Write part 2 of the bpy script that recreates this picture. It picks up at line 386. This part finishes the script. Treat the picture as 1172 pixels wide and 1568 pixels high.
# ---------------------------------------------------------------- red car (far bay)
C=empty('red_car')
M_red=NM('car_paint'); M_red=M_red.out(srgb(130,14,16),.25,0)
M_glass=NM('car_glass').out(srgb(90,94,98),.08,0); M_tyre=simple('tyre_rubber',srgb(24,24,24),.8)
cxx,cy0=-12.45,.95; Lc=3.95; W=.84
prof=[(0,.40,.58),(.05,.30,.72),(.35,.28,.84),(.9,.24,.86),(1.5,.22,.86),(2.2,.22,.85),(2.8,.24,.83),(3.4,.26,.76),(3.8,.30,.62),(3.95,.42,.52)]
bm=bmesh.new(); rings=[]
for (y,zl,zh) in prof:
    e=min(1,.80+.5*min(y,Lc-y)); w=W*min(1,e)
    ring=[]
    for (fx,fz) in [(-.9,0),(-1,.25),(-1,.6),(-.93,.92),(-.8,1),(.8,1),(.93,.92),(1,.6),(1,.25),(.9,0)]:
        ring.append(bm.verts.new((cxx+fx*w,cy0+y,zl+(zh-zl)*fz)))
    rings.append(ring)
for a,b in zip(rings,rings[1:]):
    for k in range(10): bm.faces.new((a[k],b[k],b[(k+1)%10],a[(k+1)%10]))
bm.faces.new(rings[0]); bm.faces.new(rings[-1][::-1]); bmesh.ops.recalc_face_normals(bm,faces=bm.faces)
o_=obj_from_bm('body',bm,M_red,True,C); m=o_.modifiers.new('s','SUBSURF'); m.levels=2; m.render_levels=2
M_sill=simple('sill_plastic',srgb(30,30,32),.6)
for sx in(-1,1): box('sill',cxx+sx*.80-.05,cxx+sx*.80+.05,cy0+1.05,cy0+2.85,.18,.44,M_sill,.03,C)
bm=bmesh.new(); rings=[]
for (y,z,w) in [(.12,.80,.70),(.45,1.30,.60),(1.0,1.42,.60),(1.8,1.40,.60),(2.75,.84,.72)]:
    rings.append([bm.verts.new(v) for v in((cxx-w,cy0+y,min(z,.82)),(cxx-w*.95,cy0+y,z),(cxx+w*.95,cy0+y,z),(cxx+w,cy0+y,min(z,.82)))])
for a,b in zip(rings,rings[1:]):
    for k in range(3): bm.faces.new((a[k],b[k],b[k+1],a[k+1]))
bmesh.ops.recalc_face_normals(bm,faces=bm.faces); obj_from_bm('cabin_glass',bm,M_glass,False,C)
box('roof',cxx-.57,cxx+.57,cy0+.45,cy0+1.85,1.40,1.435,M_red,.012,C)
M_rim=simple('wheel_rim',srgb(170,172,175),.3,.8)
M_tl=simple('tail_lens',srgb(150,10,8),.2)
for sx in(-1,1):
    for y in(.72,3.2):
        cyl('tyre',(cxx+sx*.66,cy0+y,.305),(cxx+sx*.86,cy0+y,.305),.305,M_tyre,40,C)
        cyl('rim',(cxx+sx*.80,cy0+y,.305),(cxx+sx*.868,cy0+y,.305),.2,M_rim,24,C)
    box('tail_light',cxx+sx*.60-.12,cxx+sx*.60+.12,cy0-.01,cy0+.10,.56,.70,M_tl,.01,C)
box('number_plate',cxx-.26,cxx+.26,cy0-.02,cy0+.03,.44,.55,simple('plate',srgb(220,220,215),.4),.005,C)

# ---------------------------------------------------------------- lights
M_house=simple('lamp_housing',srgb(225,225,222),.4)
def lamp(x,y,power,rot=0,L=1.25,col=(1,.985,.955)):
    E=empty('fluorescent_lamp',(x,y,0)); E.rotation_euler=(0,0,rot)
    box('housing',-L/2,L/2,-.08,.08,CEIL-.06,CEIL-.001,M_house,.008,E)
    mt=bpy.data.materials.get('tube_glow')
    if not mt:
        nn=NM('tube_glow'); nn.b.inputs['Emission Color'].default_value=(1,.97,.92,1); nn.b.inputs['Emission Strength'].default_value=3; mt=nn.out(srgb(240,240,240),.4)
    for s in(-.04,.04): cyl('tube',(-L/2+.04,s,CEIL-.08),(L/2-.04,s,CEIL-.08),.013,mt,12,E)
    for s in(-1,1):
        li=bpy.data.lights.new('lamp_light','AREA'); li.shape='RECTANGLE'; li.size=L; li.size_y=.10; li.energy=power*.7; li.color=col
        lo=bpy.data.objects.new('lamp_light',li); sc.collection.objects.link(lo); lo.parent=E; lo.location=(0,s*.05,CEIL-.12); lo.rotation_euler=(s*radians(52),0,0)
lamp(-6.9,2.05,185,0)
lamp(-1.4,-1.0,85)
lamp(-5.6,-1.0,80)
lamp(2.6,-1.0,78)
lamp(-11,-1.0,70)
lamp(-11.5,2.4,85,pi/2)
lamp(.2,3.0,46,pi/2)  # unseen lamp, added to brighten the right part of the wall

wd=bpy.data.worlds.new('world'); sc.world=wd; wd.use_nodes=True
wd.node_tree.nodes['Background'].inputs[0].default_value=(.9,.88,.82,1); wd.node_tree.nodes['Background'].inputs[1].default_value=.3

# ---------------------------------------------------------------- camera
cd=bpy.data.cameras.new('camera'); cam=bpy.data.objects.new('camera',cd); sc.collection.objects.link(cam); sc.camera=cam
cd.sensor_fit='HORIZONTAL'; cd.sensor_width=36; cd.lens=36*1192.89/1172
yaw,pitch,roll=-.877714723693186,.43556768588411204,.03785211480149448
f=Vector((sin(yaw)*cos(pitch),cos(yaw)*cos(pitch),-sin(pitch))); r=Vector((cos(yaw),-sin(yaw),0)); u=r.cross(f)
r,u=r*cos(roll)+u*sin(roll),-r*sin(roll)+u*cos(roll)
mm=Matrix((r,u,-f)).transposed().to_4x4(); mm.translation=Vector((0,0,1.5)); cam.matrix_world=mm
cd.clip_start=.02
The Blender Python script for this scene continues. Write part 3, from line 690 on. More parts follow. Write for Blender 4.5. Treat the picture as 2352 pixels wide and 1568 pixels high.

^^^^^^^^^^^^^^^^

▶ **STATED EXERCISE**
Give back all the data exactly as written.

▶ **FINAL RESULT**
Write part 2 of the bpy script that recreates this picture. It picks up at line 386. This part finishes the script. Treat the picture as 1172 pixels wide and 1568 pixels high.
# ---------------------------------------------------------------- red car (far bay)
C=empty('red_car')
M_red=NM('car_paint'); M_red=M_red.out(srgb(130,14,16),.25,0)
M_glass=NM('car_glass').out(srgb(90,94,98),.08,0); M_tyre=simple('tyre_rubber',srgb(24,24,24),.8)
cxx,cy0=-12.45,.95; Lc=3.95; W=.84
prof=[(0,.40,.58),(.05,.30,.72),(.35,.28,.84),(.9,.24,.86),(1.5,.22,.86),(2.2,.22,.85),(2.8,.24,.83),(3.4,.26,.76),(3.8,.30,.62),(3.95,.42,.52)]
bm=bmesh.new(); rings=[]
for (y,zl,zh) in prof:
    e=min(1,.80+.5*min(y,Lc-y)); w=W*min(1,e)
    ring=[]
    for (fx,fz) in [(-.9,0),(-1,.25),(-1,.6),(-.93,.92),(-.8,1),(.8,1),(.93,.92),(1,.6),(1,.25),(.9,0)]:
        ring.append(bm.verts.new((cxx+fx*w,cy0+y,zl+(zh-zl)*fz)))
    rings.append(ring)
for a,b in zip(rings,rings[1:]):
    for k in range(10): bm.faces.new((a[k],b[k],b[(k+1)%10],a[(k+1)%10]))
bm.faces.new(rings[0]); bm.faces.new(rings[-1][::-1]); bmesh.ops.recalc_face_normals(bm,faces=bm.faces)
o_=obj_from_bm('body',bm,M_red,True,C); m=o_.modifiers.new('s','SUBSURF'); m.levels=2; m.render_levels=2
M_sill=simple('sill_plastic',srgb(30,30,32),.6)
for sx in(-1,1): box('sill',cxx+sx*.80-.05,cxx+sx*.80+.05,cy0+1.05,cy0+2.85,.18,.44,M_sill,.03,C)
bm=bmesh.new(); rings=[]
for (y,z,w) in [(.12,.80,.70),(.45,1.30,.60),(1.0,1.42,.60),(1.8,1.40,.60),(2.75,.84,.72)]:
    rings.append([bm.verts.new(v) for v in((cxx-w,cy0+y,min(z,.82)),(cxx-w*.95,cy0+y,z),(cxx+w*.95,cy0+y,z),(cxx+w,cy0+y,min(z,.82)))])
for a,b in zip(rings,rings[1:]):
    for k in range(3): bm.faces.new((a[k],b[k],b[k+1],a[k+1]))
bmesh.ops.recalc_face_normals(bm,faces=bm.faces); obj_from_bm('cabin_glass',bm,M_glass,False,C)
box('roof',cxx-.57,cxx+.57,cy0+.45,cy0+1.85,1.40,1.435,M_red,.012,C)
M_rim=simple('wheel_rim',srgb(170,172,175),.3,.8)
M_tl=simple('tail_lens',srgb(150,10,8),.2)
for sx in(-1,1):
    for y in(.72,3.2):
        cyl('tyre',(cxx+sx*.66,cy0+y,.305),(cxx+sx*.86,cy0+y,.305),.305,M_tyre,40,C)
        cyl('rim',(cxx+sx*.80,cy0+y,.305),(cxx+sx*.868,cy0+y,.305),.2,M_rim,24,C)
    box('tail_light',cxx+sx*.60-.12,cxx+sx*.60+.12,cy0-.01,cy0+.10,.56,.70,M_tl,.01,C)
box('number_plate',cxx-.26,cxx+.26,cy0-.02,cy0+.03,.44,.55,simple('plate',srgb(220,220,215),.4),.005,C)

# ---------------------------------------------------------------- lights
M_house=simple('lamp_housing',srgb(225,225,222),.4)
def lamp(x,y,power,rot=0,L=1.25,col=(1,.985,.955)):
    E=empty('fluorescent_lamp',(x,y,0)); E.rotation_euler=(0,0,rot)
    box('housing',-L/2,L/2,-.08,.08,CEIL-.06,CEIL-.001,M_house,.008,E)
    mt=bpy.data.materials.get('tube_glow')
    if not mt:
        nn=NM('tube_glow'); nn.b.inputs['Emission Color'].default_value=(1,.97,.92,1); nn.b.inputs['Emission Strength'].default_value=3; mt=nn.out(srgb(240,240,240),.4)
    for s in(-.04,.04): cyl('tube',(-L/2+.04,s,CEIL-.08),(L/2-.04,s,CEIL-.08),.013,mt,12,E)
    for s in(-1,1):
        li=bpy.data.lights.new('lamp_light','AREA'); li.shape='RECTANGLE'; li.size=L; li.size_y=.10; li.energy=power*.7; li.color=col
        lo=bpy.data.objects.new('lamp_light',li); sc.collection.objects.link(lo); lo.parent=E; lo.location=(0,s*.05,CEIL-.12); lo.rotation_euler=(s*radians(52),0,0)
lamp(-6.9,2.05,185,0)
lamp(-1.4,-1.0,85)
lamp(-5.6,-1.0,80)
lamp(2.6,-1.0,78)
lamp(-11,-1.0,70)
lamp(-11.5,2.4,85,pi/2)
lamp(.2,3.0,46,pi/2)  # unseen lamp, added to brighten the right part of the wall

wd=bpy.data.worlds.new('world'); sc.world=wd; wd.use_nodes=True
wd.node_tree.nodes['Background'].inputs[0].default_value=(.9,.88,.82,1); wd.node_tree.nodes['Background'].inputs[1].default_value=.3

# ---------------------------------------------------------------- camera
cd=bpy.data.cameras.new('camera'); cam=bpy.data.objects.new('camera',cd); sc.collection.objects.link(cam); sc.camera=cam
cd.sensor_fit='HORIZONTAL'; cd.sensor_width=36; cd.lens=36*1192.89/1172
yaw,pitch,roll=-.877714723693186,.43556768588411204,.03785211480149448
f=Vector((sin(yaw)*cos(pitch),cos(yaw)*cos(pitch),-sin(pitch))); r=Vector((cos(yaw),-sin(yaw),0)); u=r.cross(f)
r,u=r*cos(roll)+u*sin(roll),-r*sin(roll)+u*cos(roll)
mm=Matrix((r,u,-f)).transposed().to_4x4(); mm.translation=Vector((0,0,1.5)); cam.matrix_world=mm
cd.clip_start=.02
The Blender Python script for this scene continues. Write part 3, from line 690 on. More parts follow. Write for Blender 4.5. Treat the picture as 2352 pixels wide and 1568 pixels high.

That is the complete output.